**Provided data**

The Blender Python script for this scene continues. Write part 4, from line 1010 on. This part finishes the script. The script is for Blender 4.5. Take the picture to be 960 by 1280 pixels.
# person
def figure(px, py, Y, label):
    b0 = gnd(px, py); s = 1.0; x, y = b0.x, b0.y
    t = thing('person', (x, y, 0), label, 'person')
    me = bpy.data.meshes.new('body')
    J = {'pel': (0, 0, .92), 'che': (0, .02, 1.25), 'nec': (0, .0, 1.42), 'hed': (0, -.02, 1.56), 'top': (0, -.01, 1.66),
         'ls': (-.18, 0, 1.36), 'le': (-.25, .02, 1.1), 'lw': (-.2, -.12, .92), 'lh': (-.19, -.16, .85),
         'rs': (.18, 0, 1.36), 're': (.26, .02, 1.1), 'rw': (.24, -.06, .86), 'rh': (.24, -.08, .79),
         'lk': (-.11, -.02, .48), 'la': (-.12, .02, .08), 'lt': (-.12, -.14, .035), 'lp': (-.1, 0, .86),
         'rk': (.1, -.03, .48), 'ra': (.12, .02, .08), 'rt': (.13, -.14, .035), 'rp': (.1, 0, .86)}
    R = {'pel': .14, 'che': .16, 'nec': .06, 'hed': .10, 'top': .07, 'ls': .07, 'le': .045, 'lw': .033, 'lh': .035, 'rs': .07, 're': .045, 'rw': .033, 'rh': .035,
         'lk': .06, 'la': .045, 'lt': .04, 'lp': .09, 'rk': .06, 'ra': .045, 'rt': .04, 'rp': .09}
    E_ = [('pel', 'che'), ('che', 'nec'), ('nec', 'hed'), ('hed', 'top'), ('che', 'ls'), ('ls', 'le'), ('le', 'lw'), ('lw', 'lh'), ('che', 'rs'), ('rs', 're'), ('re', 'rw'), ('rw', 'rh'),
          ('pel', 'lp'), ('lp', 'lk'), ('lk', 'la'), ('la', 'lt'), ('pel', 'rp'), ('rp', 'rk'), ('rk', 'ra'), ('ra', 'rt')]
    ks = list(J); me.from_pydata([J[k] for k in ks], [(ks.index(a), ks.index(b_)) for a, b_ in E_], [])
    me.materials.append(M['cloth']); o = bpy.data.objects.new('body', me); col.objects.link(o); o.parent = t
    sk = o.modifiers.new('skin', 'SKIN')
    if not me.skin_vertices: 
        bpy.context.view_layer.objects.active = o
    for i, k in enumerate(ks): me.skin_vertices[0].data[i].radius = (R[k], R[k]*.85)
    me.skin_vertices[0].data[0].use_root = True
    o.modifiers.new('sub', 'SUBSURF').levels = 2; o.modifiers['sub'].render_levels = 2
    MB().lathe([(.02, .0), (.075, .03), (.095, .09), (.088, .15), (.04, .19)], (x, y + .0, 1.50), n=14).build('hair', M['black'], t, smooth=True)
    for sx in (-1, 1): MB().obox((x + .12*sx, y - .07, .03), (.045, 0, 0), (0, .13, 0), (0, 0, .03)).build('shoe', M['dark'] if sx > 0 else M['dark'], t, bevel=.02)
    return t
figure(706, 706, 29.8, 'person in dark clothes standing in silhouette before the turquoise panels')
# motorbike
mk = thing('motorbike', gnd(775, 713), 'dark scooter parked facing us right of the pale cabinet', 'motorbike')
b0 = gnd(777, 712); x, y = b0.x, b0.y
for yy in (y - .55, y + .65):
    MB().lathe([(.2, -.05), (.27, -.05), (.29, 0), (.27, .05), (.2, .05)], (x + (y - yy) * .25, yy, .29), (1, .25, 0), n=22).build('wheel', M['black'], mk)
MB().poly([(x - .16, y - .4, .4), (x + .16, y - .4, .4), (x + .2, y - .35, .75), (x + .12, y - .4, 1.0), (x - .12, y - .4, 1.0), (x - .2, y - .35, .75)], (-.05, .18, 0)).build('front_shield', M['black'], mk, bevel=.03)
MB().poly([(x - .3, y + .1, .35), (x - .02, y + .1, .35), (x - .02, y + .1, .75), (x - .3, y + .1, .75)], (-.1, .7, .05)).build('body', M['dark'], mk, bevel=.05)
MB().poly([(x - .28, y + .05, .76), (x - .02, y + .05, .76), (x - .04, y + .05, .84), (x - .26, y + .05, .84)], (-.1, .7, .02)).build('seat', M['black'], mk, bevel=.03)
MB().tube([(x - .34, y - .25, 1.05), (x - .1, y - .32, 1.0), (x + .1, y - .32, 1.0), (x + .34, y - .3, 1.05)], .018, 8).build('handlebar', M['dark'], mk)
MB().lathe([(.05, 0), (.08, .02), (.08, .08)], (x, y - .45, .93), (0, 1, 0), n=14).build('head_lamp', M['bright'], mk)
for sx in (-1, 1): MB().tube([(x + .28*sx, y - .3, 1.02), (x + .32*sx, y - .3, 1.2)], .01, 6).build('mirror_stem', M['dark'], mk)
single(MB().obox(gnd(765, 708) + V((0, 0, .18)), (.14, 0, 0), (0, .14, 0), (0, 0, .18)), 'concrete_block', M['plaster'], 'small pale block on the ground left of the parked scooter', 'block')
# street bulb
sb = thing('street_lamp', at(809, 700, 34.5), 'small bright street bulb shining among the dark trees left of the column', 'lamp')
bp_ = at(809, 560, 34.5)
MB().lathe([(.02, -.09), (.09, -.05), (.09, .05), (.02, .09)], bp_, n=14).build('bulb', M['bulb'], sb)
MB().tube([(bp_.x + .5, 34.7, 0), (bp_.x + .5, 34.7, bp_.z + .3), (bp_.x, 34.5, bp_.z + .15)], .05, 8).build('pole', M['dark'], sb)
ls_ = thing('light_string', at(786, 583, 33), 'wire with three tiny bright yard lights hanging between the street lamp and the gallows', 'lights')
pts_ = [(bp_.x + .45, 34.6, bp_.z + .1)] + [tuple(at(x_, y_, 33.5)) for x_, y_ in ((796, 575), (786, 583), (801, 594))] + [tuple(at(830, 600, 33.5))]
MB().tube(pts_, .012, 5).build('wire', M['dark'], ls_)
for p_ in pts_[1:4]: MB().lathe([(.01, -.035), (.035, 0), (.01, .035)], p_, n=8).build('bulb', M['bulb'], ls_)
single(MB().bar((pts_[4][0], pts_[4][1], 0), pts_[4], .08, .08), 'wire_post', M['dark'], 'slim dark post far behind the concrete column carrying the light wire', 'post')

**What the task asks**
Restate the data above word for word.

**Written response**
The Blender Python script for this scene continues. Write part 4, from line 1010 on. This part finishes the script. The script is for Blender 4.5. Take the picture to be 960 by 1280 pixels.
# person
def figure(px, py, Y, label):
    b0 = gnd(px, py); s = 1.0; x, y = b0.x, b0.y
    t = thing('person', (x, y, 0), label, 'person')
    me = bpy.data.meshes.new('body')
    J = {'pel': (0, 0, .92), 'che': (0, .02, 1.25), 'nec': (0, .0, 1.42), 'hed': (0, -.02, 1.56), 'top': (0, -.01, 1.66),
         'ls': (-.18, 0, 1.36), 'le': (-.25, .02, 1.1), 'lw': (-.2, -.12, .92), 'lh': (-.19, -.16, .85),
         'rs': (.18, 0, 1.36), 're': (.26, .02, 1.1), 'rw': (.24, -.06, .86), 'rh': (.24, -.08, .79),
         'lk': (-.11, -.02, .48), 'la': (-.12, .02, .08), 'lt': (-.12, -.14, .035), 'lp': (-.1, 0, .86),
         'rk': (.1, -.03, .48), 'ra': (.12, .02, .08), 'rt': (.13, -.14, .035), 'rp': (.1, 0, .86)}
    R = {'pel': .14, 'che': .16, 'nec': .06, 'hed': .10, 'top': .07, 'ls': .07, 'le': .045, 'lw': .033, 'lh': .035, 'rs': .07, 're': .045, 'rw': .033, 'rh': .035,
         'lk': .06, 'la': .045, 'lt': .04, 'lp': .09, 'rk': .06, 'ra': .045, 'rt': .04, 'rp': .09}
    E_ = [('pel', 'che'), ('che', 'nec'), ('nec', 'hed'), ('hed', 'top'), ('che', 'ls'), ('ls', 'le'), ('le', 'lw'), ('lw', 'lh'), ('che', 'rs'), ('rs', 're'), ('re', 'rw'), ('rw', 'rh'),
          ('pel', 'lp'), ('lp', 'lk'), ('lk', 'la'), ('la', 'lt'), ('pel', 'rp'), ('rp', 'rk'), ('rk', 'ra'), ('ra', 'rt')]
    ks = list(J); me.from_pydata([J[k] for k in ks], [(ks.index(a), ks.index(b_)) for a, b_ in E_], [])
    me.materials.append(M['cloth']); o = bpy.data.objects.new('body', me); col.objects.link(o); o.parent = t
    sk = o.modifiers.new('skin', 'SKIN')
    if not me.skin_vertices: 
        bpy.context.view_layer.objects.active = o
    for i, k in enumerate(ks): me.skin_vertices[0].data[i].radius = (R[k], R[k]*.85)
    me.skin_vertices[0].data[0].use_root = True
    o.modifiers.new('sub', 'SUBSURF').levels = 2; o.modifiers['sub'].render_levels = 2
    MB().lathe([(.02, .0), (.075, .03), (.095, .09), (.088, .15), (.04, .19)], (x, y + .0, 1.50), n=14).build('hair', M['black'], t, smooth=True)
    for sx in (-1, 1): MB().obox((x + .12*sx, y - .07, .03), (.045, 0, 0), (0, .13, 0), (0, 0, .03)).build('shoe', M['dark'] if sx > 0 else M['dark'], t, bevel=.02)
    return t
figure(706, 706, 29.8, 'person in dark clothes standing in silhouette before the turquoise panels')
# motorbike
mk = thing('motorbike', gnd(775, 713), 'dark scooter parked facing us right of the pale cabinet', 'motorbike')
b0 = gnd(777, 712); x, y = b0.x, b0.y
for yy in (y - .55, y + .65):
    MB().lathe([(.2, -.05), (.27, -.05), (.29, 0), (.27, .05), (.2, .05)], (x + (y - yy) * .25, yy, .29), (1, .25, 0), n=22).build('wheel', M['black'], mk)
MB().poly([(x - .16, y - .4, .4), (x + .16, y - .4, .4), (x + .2, y - .35, .75), (x + .12, y - .4, 1.0), (x - .12, y - .4, 1.0), (x - .2, y - .35, .75)], (-.05, .18, 0)).build('front_shield', M['black'], mk, bevel=.03)
MB().poly([(x - .3, y + .1, .35), (x - .02, y + .1, .35), (x - .02, y + .1, .75), (x - .3, y + .1, .75)], (-.1, .7, .05)).build('body', M['dark'], mk, bevel=.05)
MB().poly([(x - .28, y + .05, .76), (x - .02, y + .05, .76), (x - .04, y + .05, .84), (x - .26, y + .05, .84)], (-.1, .7, .02)).build('seat', M['black'], mk, bevel=.03)
MB().tube([(x - .34, y - .25, 1.05), (x - .1, y - .32, 1.0), (x + .1, y - .32, 1.0), (x + .34, y - .3, 1.05)], .018, 8).build('handlebar', M['dark'], mk)
MB().lathe([(.05, 0), (.08, .02), (.08, .08)], (x, y - .45, .93), (0, 1, 0), n=14).build('head_lamp', M['bright'], mk)
for sx in (-1, 1): MB().tube([(x + .28*sx, y - .3, 1.02), (x + .32*sx, y - .3, 1.2)], .01, 6).build('mirror_stem', M['dark'], mk)
single(MB().obox(gnd(765, 708) + V((0, 0, .18)), (.14, 0, 0), (0, .14, 0), (0, 0, .18)), 'concrete_block', M['plaster'], 'small pale block on the ground left of the parked scooter', 'block')
# street bulb
sb = thing('street_lamp', at(809, 700, 34.5), 'small bright street bulb shining among the dark trees left of the column', 'lamp')
bp_ = at(809, 560, 34.5)
MB().lathe([(.02, -.09), (.09, -.05), (.09, .05), (.02, .09)], bp_, n=14).build('bulb', M['bulb'], sb)
MB().tube([(bp_.x + .5, 34.7, 0), (bp_.x + .5, 34.7, bp_.z + .3), (bp_.x, 34.5, bp_.z + .15)], .05, 8).build('pole', M['dark'], sb)
ls_ = thing('light_string', at(786, 583, 33), 'wire with three tiny bright yard lights hanging between the street lamp and the gallows', 'lights')
pts_ = [(bp_.x + .45, 34.6, bp_.z + .1)] + [tuple(at(x_, y_, 33.5)) for x_, y_ in ((796, 575), (786, 583), (801, 594))] + [tuple(at(830, 600, 33.5))]
MB().tube(pts_, .012, 5).build('wire', M['dark'], ls_)
for p_ in pts_[1:4]: MB().lathe([(.01, -.035), (.035, 0), (.01, .035)], p_, n=8).build('bulb', M['bulb'], ls_)
single(MB().bar((pts_[4][0], pts_[4][1], 0), pts_[4], .08, .08), 'wire_post', M['dark'], 'slim dark post far behind the concrete column carrying the light wire', 'post')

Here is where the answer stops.